• _Data lines_:
begin
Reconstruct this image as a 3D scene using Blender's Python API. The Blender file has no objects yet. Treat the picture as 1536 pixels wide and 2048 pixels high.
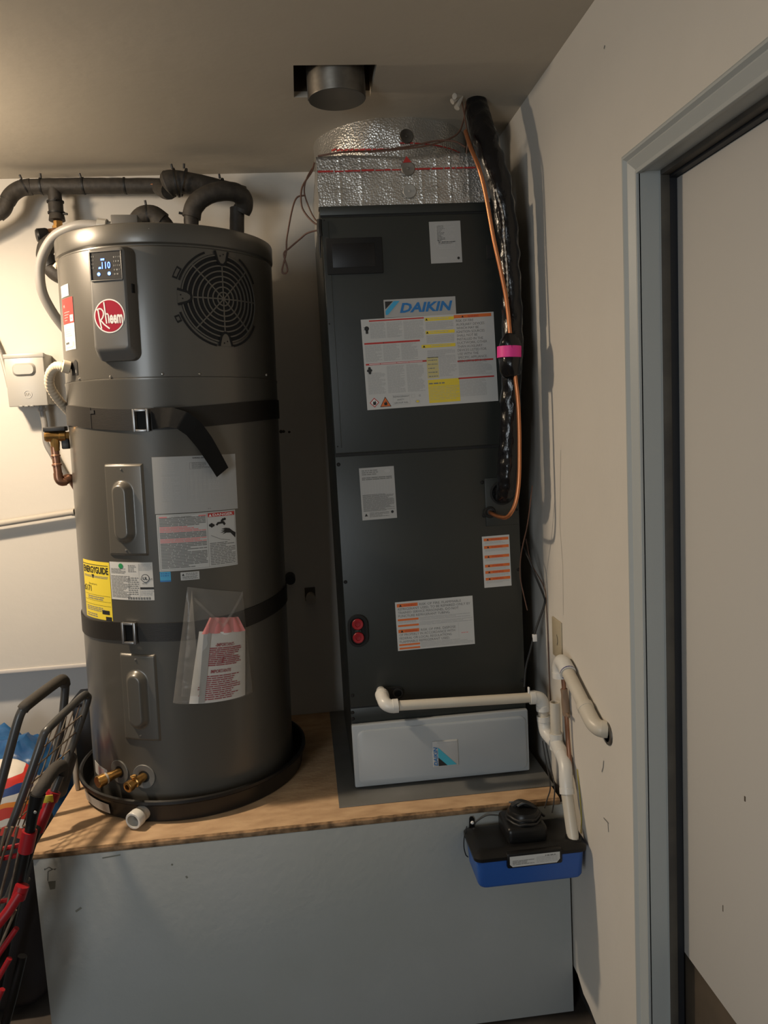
import bpy, bmesh, math, random
from mathutils import Vector, Matrix, noise
random.seed(7)
S = bpy.context.scene
COL = S.collection
R_ = math.radians

# ------------------------------------------------------------------ camera
cd = bpy.data.cameras.new('camera'); cam = bpy.data.objects.new('camera', cd); COL.objects.link(cam)
cd.sensor_fit = 'AUTO'; cd.sensor_width = 36.0; cd.lens = 36.0 * 1572.7 / 2048; cd.clip_start = .02
yaw, pitch, roll = .0993, -.1185, -.0543
fwd = Vector((math.sin(yaw) * math.cos(pitch), math.cos(yaw) * math.cos(pitch), math.sin(pitch)))
rgt = Vector((math.cos(yaw), -math.sin(yaw), 0)); up = rgt.cross(fwd)
c_, s_ = math.cos(roll), math.sin(roll)
rx, ux = c_ * rgt + s_ * up, -s_ * rgt + c_ * up
m = Matrix((rx, ux, -fwd)).transposed().to_4x4(); m.translation = Vector((-.0771, -1.8868, 1.4851))
cam.matrix_world = m
S.camera = cam

# ------------------------------------------------------------------ light and exposure
S.view_settings.view_transform = 'Standard'; S.view_settings.look = 'None'
S.view_settings.exposure = 0.0; S.view_settings.gamma = 1.0; S.view_settings.use_curve_mapping = False
W_ = bpy.data.worlds.new('world'); S.world = W_; W_.use_nodes = True
W_.node_tree.nodes['Background'].inputs[0].default_value = (.55, .65, .8, 1)
W_.node_tree.nodes['Background'].inputs[1].default_value = .01
def lamp(name, typ, loc, power, col, size, rot=(0, 0, 0), sy=None):
    l = bpy.data.lights.new(name, typ); l.energy = power; l.color = col
    if typ == 'AREA':
        l.size = size
        if sy: l.shape = 'RECTANGLE'; l.size_y = sy
    else: l.shadow_soft_size = size
    o = bpy.data.objects.new(name, l); COL.objects.link(o); o.location = loc; o.rotation_euler = rot
    return o
LAMP = lamp('ceiling_fixture_light', 'AREA', (-1.10, -.115, 2.10), 19, (1, .80, .58), .09); LAMP.data.shape = 'DISK'
GLOW = lamp('fixture_globe_glow', 'POINT', (-1.10, -.115, 2.07), 16, (1, .80, .58), .05)
DAY = lamp('doorway_daylight', 'AREA', (-2.3, -4.6, 1.25), 52, (.88, .95, 1.0), 1.0, (R_(90), 0, R_(-14)), 1.7)

# ------------------------------------------------------------------ helpers
class MB:
    def __init__(s): s.v = []; s.f = []; s.m = []
    def add(s, v, f, m=0):
        b = len(s.v); s.v += [tuple(p) for p in v]; s.f += [tuple(i + b for i in q) for q in f]; s.m += [m] * len(f); return s
    def box(s, a, b, bev=0.0, m=0, seg=2, mat4=None):
        bm = bmesh.new(); bmesh.ops.create_cube(bm, size=1)
        for v in bm.verts: v.co = Vector([a[i] + (v.co[i] + .5) * (b[i] - a[i]) for i in range(3)])
        if bev: bmesh.ops.bevel(bm, geom=bm.edges[:], offset=bev, segments=seg, profile=.5, affect='EDGES')
        if mat4: bm.transform(mat4)
        bm.verts.index_update()
        s.add([v.co.copy() for v in bm.verts], [[v.index for v in f.verts] for f in bm.faces], m); bm.free(); return s
    def tube(s, pts, r, n=10, m=0, cap=True, sm=0, closed=False, wob=0.0, seed=0, flat=None):
        P = [Vector(p) for p in pts]
        if sm: P = catmull(P, sm, closed)
        k = len(P); rings = []; t0 = None; nrm = None
        for i, p in enumerate(P):
            a = P[(i - 1) % k] if (closed or i > 0) else P[0]; b = P[(i + 1) % k] if (closed or i < k - 1) else P[-1]
            t = (b - a).normalized()
            if nrm is None:
                nrm = t.orthogonal().normalized() if flat is None else (Vector(flat) - t * t.dot(Vector(flat))).normalized()
            else:
                nrm = nrm - t * nrm.dot(t)
                nrm = nrm.normalized() if nrm.length > 1e-6 else t.orthogonal().normalized()
            bn = t.cross(nrm); rr = r(i / (k - 1)) if callable(r) else r
            ra, rb = rr if isinstance(rr, tuple) else (rr, rr)
            ring = []
            for j in range(n):
                an = 2 * math.pi * j / n; q = 1
                if wob: q = 1 + wob * noise.noise(p * 38 + Vector((math.cos(an) * 1.6, math.sin(an) * 1.6, seed)))
                ring.append(p + nrm * math.cos(an) * ra * q + bn * math.sin(an) * rb * q)
            rings.append(ring)
        v = [q for ring in rings for q in ring]; f = []
        for i in range(k if closed else k - 1):
            for j in range(n):
                i2 = (i + 1) % k; j2 = (j + 1) % n
                f.append((i * n + j, i * n + j2, i2 * n + j2, i2 * n + j))
        if cap and not closed: f.append(tuple(range(n))[::-1]); f.append(tuple((k - 1) * n + j for j in range(n)))
        return s.add(v, f, m)
    def lathe(s, prof, o=(0, 0, 0), ax=(0, 0, 1), n=32, m=0, a0=0, a1=360, cap=False):
        ax = Vector(ax).normalized(); e1 = Vector((1, 0, 0)) if abs(ax.x) < .9 else Vector((0, 1, 0))
        e1 = (e1 - ax * ax.dot(e1)).normalized(); e2 = ax.cross(e1); o = Vector(o)
        full = a1 - a0 >= 360; cnt = n if full else n + 1; v = []; f = []
        for (r, z) in prof:
            for j in range(cnt):
                an = R_(a0 + (a1 - a0) * j / n); v.append(o + ax * z + e1 * r * math.cos(an) + e2 * r * math.sin(an))
        for i in range(len(prof) - 1):
            for j in range(n):
                j2 = (j + 1) % cnt
                f.append((i * cnt + j, i * cnt + j2, (i + 1) * cnt + j2, (i + 1) * cnt + j))
        if cap: f.append(tuple(range(cnt))[::-1]); f.append(tuple((len(prof) - 1) * cnt + j for j in range(cnt)))
        return s.add(v, f, m)
    def prism(s, poly, vec, m=0):
        n = len(poly); vec = Vector(vec); P = [Vector(p) for p in poly]
        v = P + [p + vec for p in P]
        f = [tuple(range(n))[::-1], tuple(range(n, 2 * n))] + [(i, (i + 1) % n, n + (i + 1) % n, n + i) for i in range(n)]
        return s.add(v, f, m)
    def grid(s, fn, nu, nv, m=0, wrap=False):
        v = [fn(i / nu, j / nv) for j in range(nv + 1) for i in range(nu + 1)]
        f = [(j * (nu + 1) + i, j * (nu + 1) + i + 1, (j + 1) * (nu + 1) + i + 1, (j + 1) * (nu + 1) + i) for j in range(nv) for i in range(nu)]
        return s.add(v, f, m)
    def build(s, name, mats, parent=None, sharp=35, **tags):
        me = bpy.data.meshes.new(name); me.from_pydata(s.v, [], s.f); me.update()
        for mt in (mats if isinstance(mats, (list, tuple)) else [mats]): me.materials.append(mt)
        me.polygons.foreach_set('material_index', s.m)
        bm = bmesh.new(); bm.from_mesh(me); bmesh.ops.recalc_face_normals(bm, faces=bm.faces[:]) if tags.pop('fix', True) else None
        bm.to_mesh(me); bm.free()
        me.polygons.foreach_set('use_smooth', [True] * len(me.polygons))
        me.set_sharp_from_angle(angle=R_(sharp)); me.update()
        o = bpy.data.objects.new(name, me); COL.objects.link(o)
        if parent: o.parent = parent
        for k, v in tags.items(): o[k] = v
        return o
def catmull(P, n, closed=False):
    out = []; k = len(P)
    for i in range(k if closed else k - 1):
        p0 = P[i - 1] if (closed or i > 0) else P[0] * 2 - P[1]; p1 = P[i]; p2 = P[(i + 1) % k]
        p3 = P[(i + 2) % k] if (closed or i + 2 < k) else p2 * 2 - p1
        for j in range(n):
            t = j / n
            out.append(.5 * ((2 * p1) + (p2 - p0) * t + (2 * p0 - 5 * p1 + 4 * p2 - p3) * t * t + (3 * p1 - p0 - 3 * p2 + p3) * t ** 3))
    if not closed: out.append(P[-1])
    return out
def empty(name, label, cat, loc=(0, 0, 0), group=None, mat4=None):
    o = bpy.data.objects.new(name, None); COL.objects.link(o); o.empty_display_size = .05
    if mat4 is not None: o.matrix_world = mat4
    else: o.location = loc
    o['label'] = label; o['category'] = cat
    if group: o['group'] = group
    return o
def tag(o, label, cat, group=None):
    o['label'] = label; o['category'] = cat
    if group: o['group'] = group
    return o
def struct(o): o['kind'] = 'structure'; return o

# ------------------------------------------------------------------ materials
def mat(name, col, rough=.5, metal=0.0, bump=0.0, scale=60, col2=None, cscale=None, detail=4, spec=.5, coat=0, stretch=None, cmin=.35, cmax=.65, bdist=.002):
    M = bpy.data.materials.new(name); M.use_nodes = True; N = M.node_tree; b = N.nodes['Principled BSDF']
    b.inputs['Base Color'].default_value = (*col, 1); b.inputs['Roughness'].default_value = rough; b.inputs['Metallic'].default_value = metal
    b.inputs['Specular IOR Level'].default_value = spec; b.inputs['Coat Weight'].default_value = coat; b.inputs['Coat Roughness'].default_value = .16
    tc = N.nodes.new('ShaderNodeTexCoord'); src = tc.outputs['Object']
    if stretch:
        mp = N.nodes.new('ShaderNodeMapping'); mp.inputs['Scale'].default_value = stretch; N.links.new(src, mp.inputs[0]); src = mp.outputs[0]
    if col2:
        n = N.nodes.new('ShaderNodeTexNoise'); n.inputs['Scale'].default_value = cscale or scale; n.inputs['Detail'].default_value = detail; N.links.new(src, n.inputs['Vector'])
        r = N.nodes.new('ShaderNodeValToRGB'); r.color_ramp.elements[0].position = cmin; r.color_ramp.elements[1].position = cmax
        r.color_ramp.elements[0].color = (*col, 1); r.color_ramp.elements[1].color = (*col2, 1)
        N.links.new(n.outputs['Fac'], r.inputs[0]); N.links.new(r.outputs[0], b.inputs['Base Color'])
    if bump:
        n = N.nodes.new('ShaderNodeTexNoise'); n.inputs['Scale'].default_value = scale; n.inputs['Detail'].default_value = detail; N.links.new(src, n.inputs['Vector'])
        bp = N.nodes.new('ShaderNodeBump'); bp.inputs['Strength'].default_value = bump; bp.inputs['Distance'].default_value = bdist
        N.links.new(n.outputs['Fac'], bp.inputs['Height']); N.links.new(bp.outputs[0], b.inputs['Normal'])
    return M
def emit(name, col, st):
    M = bpy.data.materials.new(name); M.use_nodes = True; b = M.node_tree.nodes['Principled BSDF']
    b.inputs['Base Color'].default_value = (*col, 1); b.inputs['Emission Color'].default_value = (*col, 1); b.inputs['Emission Strength'].default_value = st
    return M
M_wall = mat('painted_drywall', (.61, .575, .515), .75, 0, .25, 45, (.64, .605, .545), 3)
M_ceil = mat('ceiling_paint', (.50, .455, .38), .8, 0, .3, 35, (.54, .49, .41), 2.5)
M_wallgrey = mat('lower_wall_paint', (.55, .53, .50), .8, 0, .25, 50)
M_trim = mat('casing_paint', (.40, .42, .41), .45, 0, .05, 20)
M_door = mat('door_paint', (.55, .535, .505), .55, 0, .08, 25)
M_seal = mat('weatherstrip_rubber', (.05, .045, .04), .6, 0, .1, 30, (.09, .08, .065), 12)
M_sealblk = mat('black_seal', (.012, .014, .018), .5)
M_floor = mat('concrete_floor', (.045, .037, .03), .8, 0, .5, 25, (.085, .07, .06), 7)
M_dark = mat('dark_void', (.02, .018, .015), .9)
M_brown = mat('threshold_wood', (.10, .075, .05), .7, 0, .2, 20, (.06, .045, .03), 8)
M_panel = mat('grey_painted_board', (.335, .35, .335), .75, 0, .35, 55, (.36, .375, .37), 3)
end
• _Instructions to follow_: Give again, exactly, the lines from the start of the data through the one holding "S.camera = cam"; omit the pictures.

• _Output_:
Reconstruct this image as a 3D scene using Blender's Python API. The Blender file has no objects yet. Treat the picture as 1536 pixels wide and 2048 pixels high.
import bpy, bmesh, math, random
from mathutils import Vector, Matrix, noise
random.seed(7)
S = bpy.context.scene
COL = S.collection
R_ = math.radians

# ------------------------------------------------------------------ camera
cd = bpy.data.cameras.new('camera'); cam = bpy.data.objects.new('camera', cd); COL.objects.link(cam)
cd.sensor_fit = 'AUTO'; cd.sensor_width = 36.0; cd.lens = 36.0 * 1572.7 / 2048; cd.clip_start = .02
yaw, pitch, roll = .0993, -.1185, -.0543
fwd = Vector((math.sin(yaw) * math.cos(pitch), math.cos(yaw) * math.cos(pitch), math.sin(pitch)))
rgt = Vector((math.cos(yaw), -math.sin(yaw), 0)); up = rgt.cross(fwd)
c_, s_ = math.cos(roll), math.sin(roll)
rx, ux = c_ * rgt + s_ * up, -s_ * rgt + c_ * up
m = Matrix((rx, ux, -fwd)).transposed().to_4x4(); m.translation = Vector((-.0771, -1.8868, 1.4851))
cam.matrix_world = m
S.camera = cam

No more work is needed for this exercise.